In collective animal or human traffic, we do not say that animals or humans are explicity subject to physical forces that causes them to move in alignment with each other, or whatever else. Rather, they behave as if there were such forces. In short, we use the language and notation of physics and forces as a convenient tool to build our understanding.

We do so since natural phenomena are rich with sophisticated and adaptive behavior. Bird flocks rapidly adapt to avoid collisions, to fly around obstacles, and to confuse predators. Engineers today can only dream of building drone swarms with such plasticity.

An important question to answer is how one takes a model of interacting individuals and builds a model of a collective. Once one answers this question, another immediately follows: how do we take these models of collectives and use them to discover representations of natural phenomena? Then, can we use these models to build methods to control such phenomena, assuming suitable actuation? Once these questions are answered, our understanding of collective dynamics will improve, broadening the applications we can tackle.

In this thesis, we study collective dynamics via mean-field theory. In mean-field theory, an individual is totally anonymous, and so can be removed or permuted from a large collective without changing the collective dynamics significantly. More specifically, when any individual is excluded from the definition of the empirical measure of all the individuals, those empirical measures converge to the same measure, termed the mean-field measure. The mean-field measure is governed by the forward Kolmogorov equation. In certain scenarios where an analogy can be drawn to particle dynamics, these forward Kolmogorov equations can be converted to compressible Euler equations. When optimal control problems are posed on the particle dynamics, in the mean-field limit we obtain a forward Kolmogorov equation coupled to a backward Hamilton-Jacobi-Bellman (-Isaacs) equation (or a stationary analogue of these). This system of equations describes the solution to the mean-field game.

The first two problems we explore in this thesis are focused on the system identification (inverse) problem: discover a model of collective dynamics from data. In these problems, we study a generalized hydrodynamic Cucker-Smale-type model of flocking in a bounded region of 3D space. We first prove existence of weak bounded energy solutions and a weak-strong uniqueness principle for our model. Then, we use the model to learn a representation of the dynamics of data associated to a synthetic bird flock.

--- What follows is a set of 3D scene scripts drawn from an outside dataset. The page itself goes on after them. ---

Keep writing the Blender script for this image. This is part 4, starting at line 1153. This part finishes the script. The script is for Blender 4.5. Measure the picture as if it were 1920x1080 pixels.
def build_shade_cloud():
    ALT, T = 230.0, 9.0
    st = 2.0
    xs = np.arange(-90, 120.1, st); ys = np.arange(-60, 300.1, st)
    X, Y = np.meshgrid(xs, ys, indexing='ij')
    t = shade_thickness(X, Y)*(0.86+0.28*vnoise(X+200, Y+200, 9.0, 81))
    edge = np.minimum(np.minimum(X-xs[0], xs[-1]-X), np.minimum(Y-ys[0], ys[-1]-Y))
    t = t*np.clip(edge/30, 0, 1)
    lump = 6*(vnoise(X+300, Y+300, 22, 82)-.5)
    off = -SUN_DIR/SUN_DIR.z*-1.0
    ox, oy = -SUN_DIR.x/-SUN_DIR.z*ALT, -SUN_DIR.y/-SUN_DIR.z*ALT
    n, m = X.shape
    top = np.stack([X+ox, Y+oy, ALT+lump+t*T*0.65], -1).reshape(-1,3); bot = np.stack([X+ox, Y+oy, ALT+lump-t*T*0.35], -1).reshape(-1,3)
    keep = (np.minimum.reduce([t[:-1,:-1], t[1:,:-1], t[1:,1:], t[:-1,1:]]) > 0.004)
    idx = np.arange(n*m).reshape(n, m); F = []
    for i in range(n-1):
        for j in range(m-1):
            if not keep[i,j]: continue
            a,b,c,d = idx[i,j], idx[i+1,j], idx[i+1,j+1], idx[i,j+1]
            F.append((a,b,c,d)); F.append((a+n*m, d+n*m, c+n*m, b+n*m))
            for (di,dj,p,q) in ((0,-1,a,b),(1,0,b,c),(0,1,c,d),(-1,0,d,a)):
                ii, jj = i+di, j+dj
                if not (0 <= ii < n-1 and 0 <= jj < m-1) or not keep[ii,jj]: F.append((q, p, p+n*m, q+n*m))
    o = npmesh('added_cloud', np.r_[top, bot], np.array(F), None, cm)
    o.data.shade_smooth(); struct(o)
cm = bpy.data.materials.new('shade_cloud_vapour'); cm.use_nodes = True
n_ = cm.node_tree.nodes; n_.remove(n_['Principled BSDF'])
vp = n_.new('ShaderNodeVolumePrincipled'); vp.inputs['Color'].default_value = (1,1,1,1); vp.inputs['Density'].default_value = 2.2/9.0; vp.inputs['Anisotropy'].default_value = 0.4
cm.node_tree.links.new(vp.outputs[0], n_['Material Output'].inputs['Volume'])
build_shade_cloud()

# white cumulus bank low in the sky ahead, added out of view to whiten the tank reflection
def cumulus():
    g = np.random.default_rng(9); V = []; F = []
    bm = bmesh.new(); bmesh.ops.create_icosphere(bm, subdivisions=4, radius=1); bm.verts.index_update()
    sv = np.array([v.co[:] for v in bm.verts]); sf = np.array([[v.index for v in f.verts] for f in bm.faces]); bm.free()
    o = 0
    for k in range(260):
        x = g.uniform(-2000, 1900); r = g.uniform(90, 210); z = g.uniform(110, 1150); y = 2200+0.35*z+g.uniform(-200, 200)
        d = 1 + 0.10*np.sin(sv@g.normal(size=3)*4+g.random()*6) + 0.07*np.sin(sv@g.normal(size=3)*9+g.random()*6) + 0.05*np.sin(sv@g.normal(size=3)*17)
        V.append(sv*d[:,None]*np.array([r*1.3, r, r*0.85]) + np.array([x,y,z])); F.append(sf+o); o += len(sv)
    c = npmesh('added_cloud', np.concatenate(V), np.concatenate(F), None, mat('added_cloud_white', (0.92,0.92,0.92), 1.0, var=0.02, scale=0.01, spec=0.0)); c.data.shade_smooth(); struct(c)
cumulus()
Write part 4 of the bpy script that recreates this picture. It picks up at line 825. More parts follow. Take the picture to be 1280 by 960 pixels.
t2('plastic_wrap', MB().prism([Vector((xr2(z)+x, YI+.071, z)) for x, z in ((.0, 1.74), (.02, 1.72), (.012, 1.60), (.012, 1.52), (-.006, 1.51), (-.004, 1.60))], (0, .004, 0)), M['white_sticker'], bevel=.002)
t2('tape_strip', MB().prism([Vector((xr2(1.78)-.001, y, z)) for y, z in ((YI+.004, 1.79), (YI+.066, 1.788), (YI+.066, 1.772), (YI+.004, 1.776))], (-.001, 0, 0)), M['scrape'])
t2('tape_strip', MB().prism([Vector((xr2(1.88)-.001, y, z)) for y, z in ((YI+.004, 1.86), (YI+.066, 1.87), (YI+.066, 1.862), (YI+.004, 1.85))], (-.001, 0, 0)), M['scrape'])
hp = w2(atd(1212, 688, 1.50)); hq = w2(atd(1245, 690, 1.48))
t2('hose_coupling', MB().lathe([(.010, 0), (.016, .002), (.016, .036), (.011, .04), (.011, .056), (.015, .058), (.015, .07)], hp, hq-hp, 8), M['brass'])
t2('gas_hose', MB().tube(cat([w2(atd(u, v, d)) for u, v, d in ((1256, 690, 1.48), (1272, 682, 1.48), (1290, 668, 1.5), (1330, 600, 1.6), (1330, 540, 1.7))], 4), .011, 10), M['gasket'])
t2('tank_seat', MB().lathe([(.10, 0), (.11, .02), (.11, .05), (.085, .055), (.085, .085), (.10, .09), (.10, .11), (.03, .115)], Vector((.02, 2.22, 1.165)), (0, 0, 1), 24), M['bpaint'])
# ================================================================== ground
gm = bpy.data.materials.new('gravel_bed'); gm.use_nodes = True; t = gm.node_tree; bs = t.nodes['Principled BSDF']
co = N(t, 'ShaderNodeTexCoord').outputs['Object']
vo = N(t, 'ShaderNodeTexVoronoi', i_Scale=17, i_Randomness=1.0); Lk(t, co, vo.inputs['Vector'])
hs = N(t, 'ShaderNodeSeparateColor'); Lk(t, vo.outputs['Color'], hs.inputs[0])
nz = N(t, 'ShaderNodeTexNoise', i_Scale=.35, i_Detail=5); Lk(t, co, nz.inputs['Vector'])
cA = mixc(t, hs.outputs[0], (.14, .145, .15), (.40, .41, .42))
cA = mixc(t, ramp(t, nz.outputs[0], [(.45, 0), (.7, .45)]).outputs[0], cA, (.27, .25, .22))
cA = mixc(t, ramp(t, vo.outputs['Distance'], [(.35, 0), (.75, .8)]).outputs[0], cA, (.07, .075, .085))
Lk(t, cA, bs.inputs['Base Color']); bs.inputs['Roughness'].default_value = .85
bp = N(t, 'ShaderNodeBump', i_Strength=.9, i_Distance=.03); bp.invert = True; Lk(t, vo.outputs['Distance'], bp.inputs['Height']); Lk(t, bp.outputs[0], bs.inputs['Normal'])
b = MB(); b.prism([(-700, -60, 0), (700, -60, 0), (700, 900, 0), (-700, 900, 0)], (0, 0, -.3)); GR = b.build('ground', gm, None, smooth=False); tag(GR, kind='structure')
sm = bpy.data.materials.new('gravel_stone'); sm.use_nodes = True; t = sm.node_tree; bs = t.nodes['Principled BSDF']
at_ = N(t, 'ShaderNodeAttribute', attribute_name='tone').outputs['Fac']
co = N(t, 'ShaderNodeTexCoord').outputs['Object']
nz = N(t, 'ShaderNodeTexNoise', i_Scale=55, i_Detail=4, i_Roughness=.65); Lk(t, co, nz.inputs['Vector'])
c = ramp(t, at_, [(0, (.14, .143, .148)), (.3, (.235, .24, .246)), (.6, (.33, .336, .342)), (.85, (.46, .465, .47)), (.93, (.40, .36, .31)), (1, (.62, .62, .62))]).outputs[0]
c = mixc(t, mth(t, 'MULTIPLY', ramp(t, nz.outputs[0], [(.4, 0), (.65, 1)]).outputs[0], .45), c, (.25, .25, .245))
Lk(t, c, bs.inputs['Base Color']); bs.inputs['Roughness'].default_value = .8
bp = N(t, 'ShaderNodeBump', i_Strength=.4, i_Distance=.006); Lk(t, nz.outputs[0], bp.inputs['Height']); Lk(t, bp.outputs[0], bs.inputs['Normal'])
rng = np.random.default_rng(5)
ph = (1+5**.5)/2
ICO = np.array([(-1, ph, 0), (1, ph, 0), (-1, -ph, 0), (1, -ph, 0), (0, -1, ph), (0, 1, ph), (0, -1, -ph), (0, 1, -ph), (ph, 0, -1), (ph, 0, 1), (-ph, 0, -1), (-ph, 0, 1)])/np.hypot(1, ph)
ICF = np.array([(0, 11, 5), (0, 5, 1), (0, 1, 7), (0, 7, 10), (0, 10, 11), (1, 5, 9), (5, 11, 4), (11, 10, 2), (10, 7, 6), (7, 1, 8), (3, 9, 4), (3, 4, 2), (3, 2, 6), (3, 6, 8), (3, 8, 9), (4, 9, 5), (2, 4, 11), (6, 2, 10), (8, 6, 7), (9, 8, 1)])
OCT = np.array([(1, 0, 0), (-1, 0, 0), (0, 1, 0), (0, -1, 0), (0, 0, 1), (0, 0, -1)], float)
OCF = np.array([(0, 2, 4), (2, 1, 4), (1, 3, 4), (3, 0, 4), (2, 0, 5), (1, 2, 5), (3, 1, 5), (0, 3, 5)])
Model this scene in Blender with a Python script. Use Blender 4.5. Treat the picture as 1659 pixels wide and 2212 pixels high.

The second two problems we study focus on the control (forward) problem: learn an approximately optimal control for collective dynamics online. We study this first in a relatively simple state-and-control-constrained mean-field game on traffic. In this case, the mean-field term is contained only in the mean-field game's cost. We first numerically study a finite horizon version of this problem. The approach for the first problem is not online. Then, we take an infinite horizon version, and we form a system of approximate dynamic programming ODE-PDEs from the exact dynamic programming PDEs. This approach results in online learning and adapting of the control to the dynamics. We prove this ODE-PDE system has a unique weak solution via semigroup and successive approximation methods. We present a numerical example, and discuss the tradeoffs in this approach.

We conclude the thesis by summarizing our results, and discussing future directions and applications in theoretical and practical settings.